Stated exercise
Write the material out again in full, exactly.

Recorded data
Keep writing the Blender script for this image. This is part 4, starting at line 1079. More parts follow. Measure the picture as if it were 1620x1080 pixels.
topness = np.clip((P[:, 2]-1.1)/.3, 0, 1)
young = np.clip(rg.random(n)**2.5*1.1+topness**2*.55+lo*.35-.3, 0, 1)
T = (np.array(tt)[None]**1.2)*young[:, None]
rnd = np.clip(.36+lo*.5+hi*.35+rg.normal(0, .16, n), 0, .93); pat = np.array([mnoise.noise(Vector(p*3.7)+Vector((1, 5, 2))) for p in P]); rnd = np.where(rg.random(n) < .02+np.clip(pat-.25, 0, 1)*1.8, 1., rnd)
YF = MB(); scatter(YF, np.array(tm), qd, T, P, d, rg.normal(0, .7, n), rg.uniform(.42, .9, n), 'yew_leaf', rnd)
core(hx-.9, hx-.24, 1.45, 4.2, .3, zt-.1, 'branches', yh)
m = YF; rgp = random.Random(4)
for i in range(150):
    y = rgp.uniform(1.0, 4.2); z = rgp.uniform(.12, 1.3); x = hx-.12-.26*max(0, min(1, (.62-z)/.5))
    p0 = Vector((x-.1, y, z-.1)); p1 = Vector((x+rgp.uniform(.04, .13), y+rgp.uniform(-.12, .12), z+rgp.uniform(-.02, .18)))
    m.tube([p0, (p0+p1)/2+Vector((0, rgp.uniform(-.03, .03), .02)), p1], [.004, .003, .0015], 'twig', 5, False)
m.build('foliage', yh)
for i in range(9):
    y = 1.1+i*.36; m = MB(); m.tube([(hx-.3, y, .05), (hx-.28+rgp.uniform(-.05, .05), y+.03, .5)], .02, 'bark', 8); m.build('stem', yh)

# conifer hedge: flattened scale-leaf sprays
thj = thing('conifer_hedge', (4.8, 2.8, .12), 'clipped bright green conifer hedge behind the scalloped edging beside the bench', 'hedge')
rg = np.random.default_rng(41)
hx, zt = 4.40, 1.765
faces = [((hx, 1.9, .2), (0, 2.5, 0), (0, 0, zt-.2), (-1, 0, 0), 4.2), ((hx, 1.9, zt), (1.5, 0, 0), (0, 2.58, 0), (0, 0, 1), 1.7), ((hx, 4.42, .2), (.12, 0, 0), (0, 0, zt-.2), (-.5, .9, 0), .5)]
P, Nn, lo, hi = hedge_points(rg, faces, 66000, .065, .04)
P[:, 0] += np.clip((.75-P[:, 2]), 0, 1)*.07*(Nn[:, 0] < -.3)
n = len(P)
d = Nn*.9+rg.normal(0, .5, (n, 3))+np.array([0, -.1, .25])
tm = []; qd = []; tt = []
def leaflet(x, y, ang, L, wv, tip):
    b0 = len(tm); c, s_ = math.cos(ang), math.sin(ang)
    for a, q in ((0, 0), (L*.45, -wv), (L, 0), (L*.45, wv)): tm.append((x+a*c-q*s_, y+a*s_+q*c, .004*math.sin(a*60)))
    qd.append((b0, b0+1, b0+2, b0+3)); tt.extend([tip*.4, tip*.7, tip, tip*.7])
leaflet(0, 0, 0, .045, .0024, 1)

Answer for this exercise
Keep writing the Blender script for this image. This is part 4, starting at line 1079. More parts follow. Measure the picture as if it were 1620x1080 pixels.
topness = np.clip((P[:, 2]-1.1)/.3, 0, 1)
young = np.clip(rg.random(n)**2.5*1.1+topness**2*.55+lo*.35-.3, 0, 1)
T = (np.array(tt)[None]**1.2)*young[:, None]
rnd = np.clip(.36+lo*.5+hi*.35+rg.normal(0, .16, n), 0, .93); pat = np.array([mnoise.noise(Vector(p*3.7)+Vector((1, 5, 2))) for p in P]); rnd = np.where(rg.random(n) < .02+np.clip(pat-.25, 0, 1)*1.8, 1., rnd)
YF = MB(); scatter(YF, np.array(tm), qd, T, P, d, rg.normal(0, .7, n), rg.uniform(.42, .9, n), 'yew_leaf', rnd)
core(hx-.9, hx-.24, 1.45, 4.2, .3, zt-.1, 'branches', yh)
m = YF; rgp = random.Random(4)
for i in range(150):
    y = rgp.uniform(1.0, 4.2); z = rgp.uniform(.12, 1.3); x = hx-.12-.26*max(0, min(1, (.62-z)/.5))
    p0 = Vector((x-.1, y, z-.1)); p1 = Vector((x+rgp.uniform(.04, .13), y+rgp.uniform(-.12, .12), z+rgp.uniform(-.02, .18)))
    m.tube([p0, (p0+p1)/2+Vector((0, rgp.uniform(-.03, .03), .02)), p1], [.004, .003, .0015], 'twig', 5, False)
m.build('foliage', yh)
for i in range(9):
    y = 1.1+i*.36; m = MB(); m.tube([(hx-.3, y, .05), (hx-.28+rgp.uniform(-.05, .05), y+.03, .5)], .02, 'bark', 8); m.build('stem', yh)

# conifer hedge: flattened scale-leaf sprays
thj = thing('conifer_hedge', (4.8, 2.8, .12), 'clipped bright green conifer hedge behind the scalloped edging beside the bench', 'hedge')
rg = np.random.default_rng(41)
hx, zt = 4.40, 1.765
faces = [((hx, 1.9, .2), (0, 2.5, 0), (0, 0, zt-.2), (-1, 0, 0), 4.2), ((hx, 1.9, zt), (1.5, 0, 0), (0, 2.58, 0), (0, 0, 1), 1.7), ((hx, 4.42, .2), (.12, 0, 0), (0, 0, zt-.2), (-.5, .9, 0), .5)]
P, Nn, lo, hi = hedge_points(rg, faces, 66000, .065, .04)
P[:, 0] += np.clip((.75-P[:, 2]), 0, 1)*.07*(Nn[:, 0] < -.3)
n = len(P)
d = Nn*.9+rg.normal(0, .5, (n, 3))+np.array([0, -.1, .25])
tm = []; qd = []; tt = []
def leaflet(x, y, ang, L, wv, tip):
    b0 = len(tm); c, s_ = math.cos(ang), math.sin(ang)
    for a, q in ((0, 0), (L*.45, -wv), (L, 0), (L*.45, wv)): tm.append((x+a*c-q*s_, y+a*s_+q*c, .004*math.sin(a*60)))
    qd.append((b0, b0+1, b0+2, b0+3)); tt.extend([tip*.4, tip*.7, tip, tip*.7])
leaflet(0, 0, 0, .045, .0024, 1)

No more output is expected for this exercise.